Learning off various reels, such as Echoes of Erin, was very much an integral part of holding on to a tradition that was in danger of dying back then, says Hayes.

“Irish music is accepted more now than it was in the 40s and 50s. My father’s generation were in a position of trying to hold onto a music they felt was dying away. Not like today where traditional music is flourishing.”

“Going back to an early part of the 20th century, traditional Irish music would have been associated with: the west, rural life, small farms, poverty, even backwardness in many cases. People were looking for modernity and Irish music was kind of getting ditched in that process. In the 60s there was a new cultural awakening, you had the whole onslaught of Seán Ó Riada and The Chieftains. Then in the 70s you had The Bothy Band and Planxty,” Hayes adds.

Even though traditional musicians may well inherit the majority of the tunes they play, Hayes says the path to understanding the mechanics of how a reel moves can take years.

“It’s a life long learning experience: understanding your instrument, knowing your music, it’s not so much that you are creating things but that you are constantly learning. It can take a long time to comprehend a melody, and to get the phrasing right. Getting the swing and the rhythm of a piece is as much discovery as it is creation.”

As well as developing the skills to know how a certain piece of music should be played, adding to the collective repertoire, Hayes says, feels in someway like scribing your initials onto a piece of cultural heritage, which then passes through history.

“There is a big weight of tradition we’re dealing with in these songs, melodies that go a long way back.
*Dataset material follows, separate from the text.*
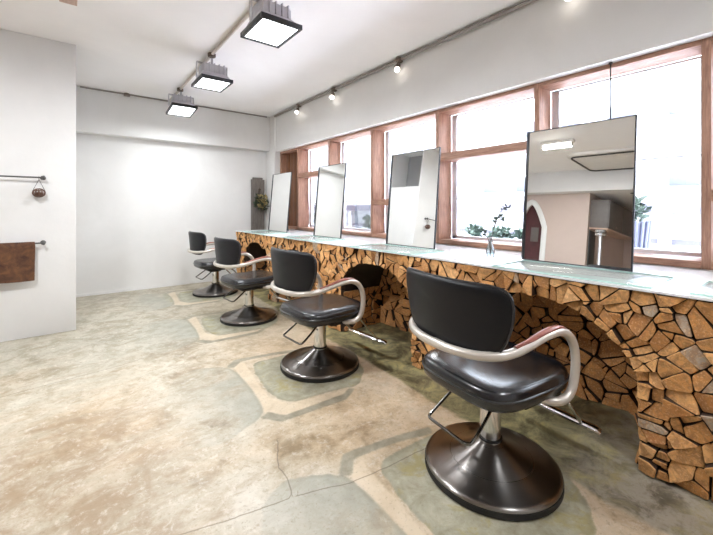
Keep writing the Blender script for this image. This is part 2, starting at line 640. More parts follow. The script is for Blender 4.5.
def build_floor():
    xs = np.concatenate([np.linspace(XL, -0.9, 12, endpoint=False), np.arange(-0.9, 2.72, 0.02), [2.95]])
    ys = np.concatenate([np.linspace(YN, -0.3, 8, endpoint=False), np.arange(-0.3, 6.32, 0.02)])
    X, Y = np.meshgrid(xs, ys)
    A = [(-.58, .38), (-.56, .2), (-.57, -.05), (-.6, -.29), (-.67, -.4), (-.78, -.45), (-.9, -.5), (-1.02, -.45),
         (-1.09, -.3), (-1.1, -.05), (-1.04, .2), (-.95, .42), (-.85, .5), (-.73, .49)]
    C = [(-.44, .23), (-.48, .02), (-.49, -.21), (-.45, -.33), (-.36, -.37), (-.07, -.41), (-.02, -.44), (.09, -.39),
         (.24, -.23), (.26, 0.0), (.20, .27), (-.04, .33), (-.22, .345), (-.36, .345), (-.41, .31)]
    B = [(-.66, -.4), (-.58, -.51), (-.14, -.54), (-.01, -.46), (-.04, -.43), (-.12, -.475), (-.53, -.46), (-.60, -.37)]
    D = [(-.60, .39), (-.50, .50), (-.47, .50), (-.2, .45), (.02, .39), (-.01, .34), (-.23, .405), (-.47, .44), (-.54, .36)]
    E = [(-.55, .41), (-.45, .41), (-.50, 0), (-.52, -.21), (-.45, -.36), (-.1, -.43), (-.05, -.45), (-.12, -.475), (-.53, -.46), (-.62, -.38), (-.6, -.3), (-.565, -.05), (-.555, .2)]
    patch = np.full(X.shape, 1.0)
    cream = np.full(X.shape, 1.0)
    band = np.full(X.shape, 1.0)
    for (cx, cy) in CHAIRS:
        for pl in (A, C):
            sm = [(p.x, p.y) for p in catmull([(a, b, 0) for a, b in pl], 3, True)]
            patch = np.minimum(patch, poly_sdf(X - cx, Y - cy, sm))
        cream = np.minimum(cream, poly_sdf(X - cx, Y - cy, E))
        for pl in (B, D):
            band = np.minimum(band, poly_sdf(X - cx, Y - cy, pl))
    crack = np.full(X.shape, 1.0)
    near = np.full(X.shape, 1.0)
    for ln in ([(0.2, 1.52), (0.469, 1.439), (0.582, 1.414), (0.737, 1.382), (0.817, 1.361), (0.975, 1.297), (1.182, 1.271), (1.403, 1.253), (1.75, 1.2)],
               [(0.737, 1.382), (0.766, 1.492), (0.765, 1.586), (0.853, 1.769)],
               [(-0.9, 3.2), (-0.3, 3.28), (0.3, 3.36), (0.62, 3.46), (1.1, 3.42)]):
        d_, sg = line_dist(X, Y, ln)
        crack = np.where(d_ < near, d_ * sg, crack)
        near = np.minimum(near, d_)
    strip = 1.73 + 0.055 * np.clip(Y, 0, 6) - X
    ny, nx = X.shape
    vs = np.stack([X.ravel(), Y.ravel(), np.zeros(X.size)], 1)
    idx = np.arange(nx * ny).reshape(ny, nx)
    q = np.stack([idx[:-1, :-1], idx[:-1, 1:], idx[1:, 1:], idx[1:, :-1]], -1).reshape(-1, 4)
    me = bpy.data.meshes.new('floor')
    me.from_pydata(vs.tolist(), [], q.tolist())
    for nm, arr in (('patch', patch), ('band', band), ('crack', crack), ('crack_near', near), ('cream', cream), ('strip', strip)):
        at = me.attributes.new(nm, 'FLOAT', 'POINT')
        at.data.foreach_set('value', np.ascontiguousarray(arr.ravel(), dtype=np.float32))
    me.materials.append(M['floor'])
    o = bpy.data.objects.new('floor', me)
    COL.objects.link(o)
    struct(o)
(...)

Unlike other music -where you have one composer- many hands are involved in forging these melodies and every musician shapes them a little bit. The body of melody is an evolving thing, but it’s still using fragments and motives of melody that are quite old. You are dealing with a part of collective creativity, which is very interesting.”

When Hayes first moved to the United States in the early 80s, he began playing in bars and pubs to earn a living. In the first apartment he lived in, a young guitar player lived across the street, Dennis Cahill, a native of Chicago, whose parents hailed from the Dingle peninsula. At the time Cahill wasn’t even playing much traditional music. After some experimenting, it took the duo nearly ten years to properly get together and play.
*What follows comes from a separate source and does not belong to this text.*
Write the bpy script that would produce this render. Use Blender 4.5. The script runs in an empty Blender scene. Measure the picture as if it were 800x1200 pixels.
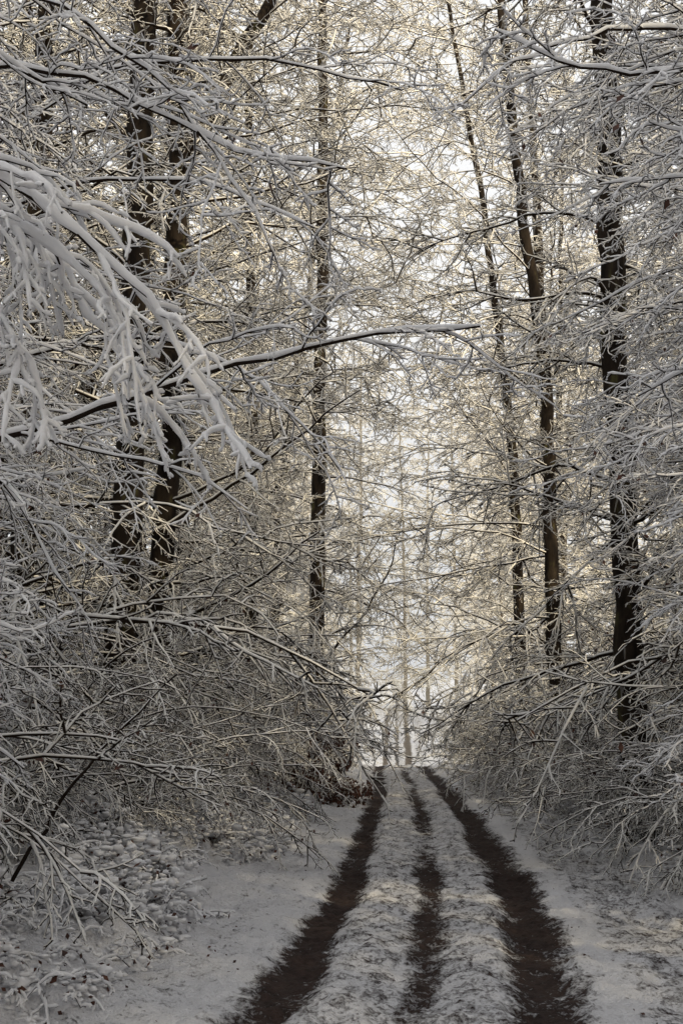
import bpy, math, numpy as np
from mathutils import Vector
UP=np.array([0,0,1.0])
def nrm(a): return a/np.maximum(np.linalg.norm(a,axis=-1,keepdims=True),1e-9)
def sstep(a,b,x):
    t=np.clip((x-a)/(b-a),0,1); return t*t*(3-2*t)
# ---------------------------------------------------------------- noise
def vnoise(x,y,seed=0):
    xi=np.floor(x).astype(np.int64); yi=np.floor(y).astype(np.int64)
    fx=x-xi; fy=y-yi; fx=fx*fx*(3-2*fx); fy=fy*fy*(3-2*fy)
    def h(a,b):
        n=(a*374761393+b*668265263+seed*1442695041)&0x7fffffff
        n=((n^(n>>13))*1274126177)&0x7fffffff
        n=n^(n>>16)
        return (n&0xffff)/65535.0
    return (h(xi,yi)*(1-fx)+h(xi+1,yi)*fx)*(1-fy)+(h(xi,yi+1)*(1-fx)+h(xi+1,yi+1)*fx)*fy
def fbm(x,y,o=4,seed=0):
    s=0;a=.5;t=0
    for i in range(o):
        s=s+a*vnoise(x*2**i,y*2**i,seed+i*7);t+=a;a*=.5
    return s/t
# ---------------------------------------------------------------- materials
def newmat(name):
    m=bpy.data.materials.new(name); m.use_nodes=True
    nt=m.node_tree; b=nt.nodes['Principled BSDF']; return m,nt,b
def N(nt,t,**k):
    n=nt.nodes.new(t)
    for a,v in k.items(): setattr(n,a,v)
    return n
def snow_over(name,lo,hi,bark1,bark2,moss=None,snowcol=(.80,.785,.77,1),nscale=25,noisy=True):
    m,nt,b=newmat(name); L=nt.links
    if not noisy:
        nt.nodes.remove(b); b=N(nt,'ShaderNodeBsdfDiffuse'); L.new(b.outputs[0],nt.nodes['Material Output'].inputs[0])
    geo=N(nt,'ShaderNodeNewGeometry'); sep=N(nt,'ShaderNodeSeparateXYZ'); L.new(geo.outputs['Normal'],sep.inputs[0])
    mr=N(nt,'ShaderNodeMapRange'); mx=N(nt,'ShaderNodeMix',data_type='RGBA'); L.new(mr.outputs[0],mx.inputs[0]); mx.inputs[7].default_value=snowcol
    mx.inputs[6].default_value=bark2
    if noisy:
        tc=N(nt,'ShaderNodeTexCoord')
        no=N(nt,'ShaderNodeTexNoise'); no.inputs['Scale'].default_value=nscale; no.inputs['Detail'].default_value=2
        L.new(tc.outputs['Object'],no.inputs['Vector'])
        ma=N(nt,'ShaderNodeMath',operation='MULTIPLY_ADD'); L.new(no.outputs['Fac'],ma.inputs[0]); ma.inputs[1].default_value=.9
        L.new(sep.outputs['Z'],ma.inputs[2]); L.new(ma.outputs[0],mr.inputs[0])
        mr.inputs[1].default_value=lo+.45; mr.inputs[2].default_value=hi+.45
    else:
        L.new(sep.outputs['Z'],mr.inputs[0]); mr.inputs[1].default_value=lo; mr.inputs[2].default_value=hi
    if moss:
        n2=N(nt,'ShaderNodeTexNoise'); n2.inputs['Scale'].default_value=6; n2.inputs['Detail'].default_value=3
        mp=N(nt,'ShaderNodeMapping'); mp.inputs['Scale'].default_value=(1,1,.35)
        L.new(tc.outputs['Object'],mp.inputs[0]); L.new(mp.outputs[0],n2.inputs['Vector'])
        cr=N(nt,'ShaderNodeValToRGB'); cr.color_ramp.elements[0].position=.35; cr.color_ramp.elements[1].position=.6
        cr.color_ramp.elements[0].color=bark1; cr.color_ramp.elements[1].color=bark2
        e=cr.color_ramp.elements.new(.75); e.color=moss
        L.new(n2.outputs['Fac'],cr.inputs[0]); L.new(cr.outputs[0],mx.inputs[6])
    if noisy:
        L.new(mx.outputs[2],b.inputs['Base Color']); b.inputs['Roughness'].default_value=.85; b.inputs['Specular IOR Level'].default_value=.1
    else: L.new(mx.outputs[2],b.inputs['Color'])
    return m,nt,b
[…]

“I suppose there is a lot of value in the kind of musical relationship we’ve built up over time. At this stage Dennis and I do have a good understanding and rapport.”

Hayes is jovial and upbeat in conversation. If one is lucky enough to catch his live act, you may notice how much time in between songs he devotes to telling anecdotes and jokes. Within the music, however, a darkness looms, and there is a prevailing sense of melancholy.

That expression of isolation, he says, is just working out of a tradition that he inherited from his region, but one that also cuts across several musical genres.

“I think that lonesomeness in the music was part of what I knew in my locality.

We certainly like our lively rhythmic music for set dancing, but among the players in Clare that I was interested in, many of them would have what they call: a plaintive or reflective musical approach. The music itself though is no more grief stricken than a Beethoven symphony or The Blues.”

Hayes maintains that audiences, no mater where he plays, connect pretty much the same to Irish music, which he believes has a universal quality to it.

“Each culture has its own way of responding and reacting to music, but I’ve never been any place where Irish music wasn’t understood by the audience. I don’t really change the approach to how I play music whether I’m playing in east Clare or whether I’m playing in Tokyo.”